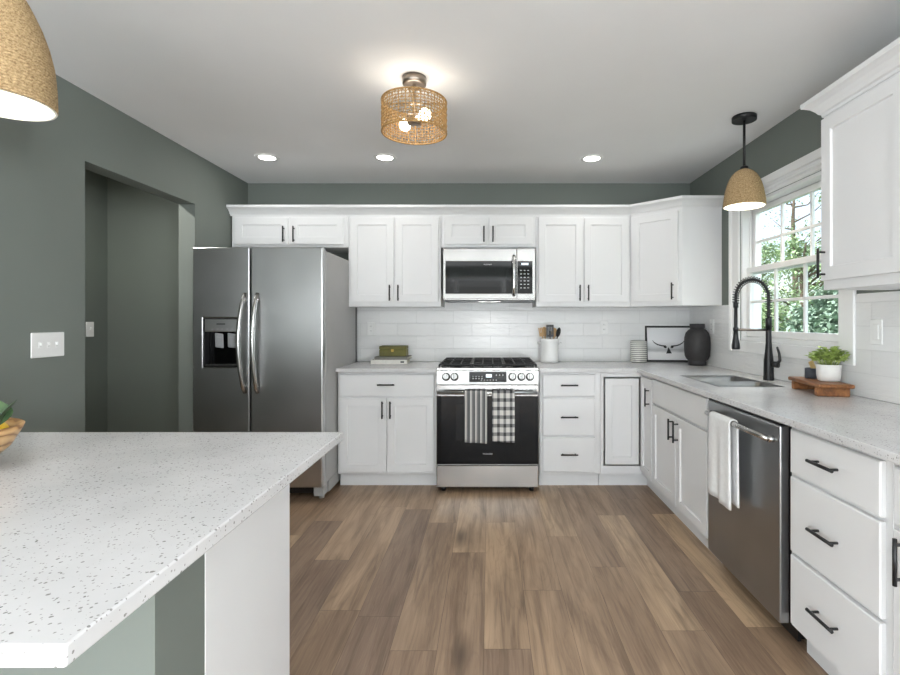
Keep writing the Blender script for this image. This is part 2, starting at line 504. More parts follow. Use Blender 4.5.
    def grid(s, us, vs_, solid, w0, w1, put, bevel=0, mi=0):
        """slab over grid lines us x vs_ where solid(i, j); thickness w0..w1; put(u, v, w) -> xyz"""
        bm = bmesh.new(); cache = {}
        def V(i, j, w):
            k = (i, j, w)
            if k not in cache: cache[k] = bm.verts.new(put(us[i], vs_[j], w))
            return cache[k]
        I, J = len(us) - 1, len(vs_) - 1
        S = lambda i, j: 0 <= i < I and 0 <= j < J and solid(i, j)
        for i in range(I):
            for j in range(J):
                if not S(i, j): continue
                q = [(i, j), (i + 1, j), (i + 1, j + 1), (i, j + 1)]
                bm.faces.new([V(a, b, w1) for a, b in q]); bm.faces.new([V(a, b, w0) for a, b in reversed(q)])
                for (a, b, di, dj) in ((0, 1, 0, -1), (1, 2, 1, 0), (2, 3, 0, 1), (3, 0, -1, 0)):
                    if not S(i + di, j + dj):
                        bm.faces.new([V(*q[a], w0), V(*q[b], w0), V(*q[b], w1), V(*q[a], w1)])
        bmesh.ops.recalc_face_normals(bm, faces=bm.faces[:])
        if bevel:
            ed = [e for e in bm.edges if len(e.link_faces) == 2 and e.calc_face_angle(0) > .5]
            bmesh.ops.bevel(bm, geom=ed, offset=bevel, segments=2, affect='EDGES', profile=.5)
        return s.bm(bm, mi)
    def xf(s, mt, start=0):
        for i in range(start, len(s.v)): s.v[i] = tuple(mt @ Vector(s.v[i]))
        return s
    def build(s, name, m, parent=None, recalc=True):
        me = bpy.data.meshes.new(name)
        me.from_pydata(s.v, [], s.f)
        for x in (m if isinstance(m, (list, tuple)) else [m]): me.materials.append(M[x])
        me.polygons.foreach_set('material_index', s.mi)
        me.polygons.foreach_set('use_smooth', s.sm)
        if recalc:
            b = bmesh.new(); b.from_mesh(me); bmesh.ops.recalc_face_normals(b, faces=b.faces[:]); b.to_mesh(me); b.free()
        me.update()
        o = bpy.data.objects.new(name, me); col.objects.link(o)
        if parent: o.parent = parent
        return o

def tag(o, label=None, cat=None, group=None, kind=None):
    if label: o['label'] = label
    if cat: o['category'] = cat
    if group: o['group'] = group
    if kind: o['kind'] = kind
    return o
def thing(name, label, cat, loc=(0, 0, 0), rz=0, group=None, rot=None):
    o = bpy.data.objects.new(name, None); col.objects.link(o)
    o.empty_display_size = .05
    o.location = loc; o.rotation_euler = rot or (0, 0, rz)
    return tag(o, label, cat, group)
def struct(name, mb, m, parent=None):
    o = mb.build(name, m, parent)
    if not parent: o['kind'] = 'structure'
    return o
def dup(root, loc, rot, label, group=None):
    r = root.copy(); col.objects.link(r); r.location = loc; r.rotation_euler = rot
    r['label'] = label
    if group: r['group'] = group
    for ch in list(root.children):
        c = ch.copy(); col.objects.link(c); c.parent = r
        for g in ch.children:
            d = g.copy(); col.objects.link(d); d.parent = c
    return r
def text(body, size, m, parent, loc, rot=(R(90), 0, 0), depth=.0006, name='logo_lettering'):
    cu = bpy.data.curves.new('t', 'FONT'); cu.body = body; cu.size = size; cu.extrude = depth; cu.align_x = 'CENTER'; cu.align_y = 'CENTER'
    t = bpy.data.objects.new('t', cu); col.objects.link(t)
    me = bpy.data.meshes.new_from_object(t.evaluated_get(bpy.context.evaluated_depsgraph_get()))
    bpy.data.objects.remove(t); bpy.data.curves.remove(cu)
    me.name = name; me.materials.clear(); me.materials.append(M[m])
    o = bpy.data.objects.new(name, me); col.objects.link(o); o.parent = parent; o.location = loc; o.rotation_euler = rot
    return o

XY = lambda u, v, w_: (u, v, w_)
XZ = lambda u, v, w_: (u, w_, v)
YZ = lambda u, v, w_: (w_, u, v)

# ------------------------------------------------------------------ room shell
HX, HY0, HY1, HC = -3.22, 1.7, 4.22, 2.44       # hallway beyond the left opening
struct('floor', MB().box(-3.4, XR + .14, YR - .1, YB + .1, -.12, 0), 'floor')
struct('ceiling', MB().box(-3.4, XR + .14, YR - .1, YB + .1, CEIL, CEIL + .15), 'ceiling')
struct('wall_back', MB().box(XL - .117, XR + .14, YB, YB + .1, 0, CEIL), 'wall')
struct('wall_left', MB().grid([YR, -3.05, -1.35, 2.651, 3.64, YB], [0, .9, 2.1, 2.124, CEIL], lambda i, j: not (i == 3 and j < 3 or i == 1 and j == 1), XL - .117, XL, YZ), 'wall')
WY0, WY1, WZ0, WZ1 = 2.535, 3.553, 1.135, 2.085
struct('wall_right', MB().grid([YR, -3.05, -1.35, WY0, WY1, YB], [0, .9, WZ0, WZ1, 2.1, CEIL], lambda i, j: not (i == 3 and j == 2 or i == 1 and j in (1, 2, 3)), XR, XR + .14, YZ), 'wall')
struct('wall_rear', MB().grid([XL - .117, -1.85, 1.45, XR + .14], [0, .15, 2.25, CEIL], lambda i, j: not (i == 1 and j == 1), YR - .1, YR, XZ), 'wall')
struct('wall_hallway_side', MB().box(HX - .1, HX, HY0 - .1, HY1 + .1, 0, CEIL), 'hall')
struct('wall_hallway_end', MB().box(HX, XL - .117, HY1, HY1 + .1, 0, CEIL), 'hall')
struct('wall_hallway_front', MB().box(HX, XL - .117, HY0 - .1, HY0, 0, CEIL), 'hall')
# half wall under the peninsula worktop
struct('wall_peninsula', MB().box(XL, -.62, .928, 1.090, 0, .886), 'wall')
# tiled splashbacks
struct('trim_1', MB().grid([-1.42, -.394, .385, XR - .008], [CT, UZ0 - .001, 1.878], lambda i, j: j == 0 or i == 1, YB - .008, YB, XZ), 'tile_back')
struct('trim_2', MB().grid([.9, 2.428, 3.66, YB - .008], [CT, 1.058, UZ0, 1.406], lambda i, j: not (i == 1 and j > 0 or i == 2 and j == 2), XR - .008, XR, YZ), 'tile_right')
# exterior ground
struct('ground', MB().box(XR + .2, 40, -12, 40, -.75, -.6), 'lawn')

# kitchen window
w1 = bpy.data.objects.new('window_1', None); col.objects.link(w1); w1['kind'] = 'structure'
w1['label'] = 'white double hung window with grilles above the sink'
c = MB()
def casing_strip(mb, y0, y1, z0, z1):
    mb.box(XR - .018, XR, y0, y1, z0, z1, .003)
casing_strip(c, 3.553, 3.66, 1.058, 2.085)
casing_strip(c, 2.428, 2.535, 1.058, 2.085)
casing_strip(c, 2.535, 3.553, 1.058, 1.135)
c.box(XR - .022, XR, 2.40, 3.69, 2.085, 2.20, .003)
c.box(XR - .040, XR, 2.395, 3.695, 2.105, 2.122, .005)
c.box(XR - .034, XR, 2.40, 3.69, 2.140, 2.150, .004)
c.box(XR - .032, XR, 3.640, 3.668, 1.058, 2.085, .005)
c.build('casing', 'trimwhite', w1)
f = MB()
f.grid([WY0, WY0 + .022, WY1 - .022, WY1], [WZ0, WZ0 + .03, WZ1 - .022, WZ1], lambda i, j: not (i == 1 and j == 1), XR + .002, XR + .138, YZ, .002)
f.box(XR + .05, XR + .062, WY0 + .022, WY0 + .034, WZ0 + .03, WZ1 - .022)
f.box(XR + .05, XR + .062, WY1 - .034, WY1 - .022, WZ0 + .03, WZ1 - .022)
f.build('jamb', 'trimwhite', w1)
def sash(nm, x0, x1, z0, z1, zmid):
    a, b = WY0 + .024, WY1 - .024
    s = MB().grid([a, a + .042, b - .042, b], [z0, z0 + .042, z1 - .038, z1], lambda i, j: not (i == 1 and j == 1), x0, x1, YZ, .003)
    o = s.build(nm, 'trimwhite', w1)
    g0, g1 = a + .042, b - .042
    xm = (x0 + x1) / 2
    m_ = MB()
    for k in (1, 2):
        y = g0 + (g1 - g0) * k / 3
        m_.box(xm - .010, xm + .010, y - .009, y + .009, z0 + .04, z1 - .036, .003)
    m_.box(xm - .0095, xm + .0095, g0 - .002, g1 + .002, zmid - .009, zmid + .009, .003)
    m_.build('grille', 'trimwhite', o)
    MB().box(xm - .003, xm + .003, g0 - .004, g1 + .004, z0 + .038, z1 - .034).build('pane', 'glass', o)
sash('upper_sash', XR + .070, XR + .104, 1.600, 2.060, 1.822)
sash('lower_sash', XR + .030, XR + .064, 1.166, 1.645, 1.405)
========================
Your task is to repeat exactly the lines from the one that contains "struct('wall_hallway_end', MB().box(HX, XL" through the one that contains "struct('ground', MB().box(XR +", with both end lines included.

Final result =
struct('wall_hallway_end', MB().box(HX, XL - .117, HY1, HY1 + .1, 0, CEIL), 'hall')
struct('wall_hallway_front', MB().box(HX, XL - .117, HY0 - .1, HY0, 0, CEIL), 'hall')
# half wall under the peninsula worktop
struct('wall_peninsula', MB().box(XL, -.62, .928, 1.090, 0, .886), 'wall')
# tiled splashbacks
struct('trim_1', MB().grid([-1.42, -.394, .385, XR - .008], [CT, UZ0 - .001, 1.878], lambda i, j: j == 0 or i == 1, YB - .008, YB, XZ), 'tile_back')
struct('trim_2', MB().grid([.9, 2.428, 3.66, YB - .008], [CT, 1.058, UZ0, 1.406], lambda i, j: not (i == 1 and j > 0 or i == 2 and j == 2), XR - .008, XR, YZ), 'tile_right')
# exterior ground
struct('ground', MB().box(XR + .2, 40, -12, 40, -.75, -.6), 'lawn')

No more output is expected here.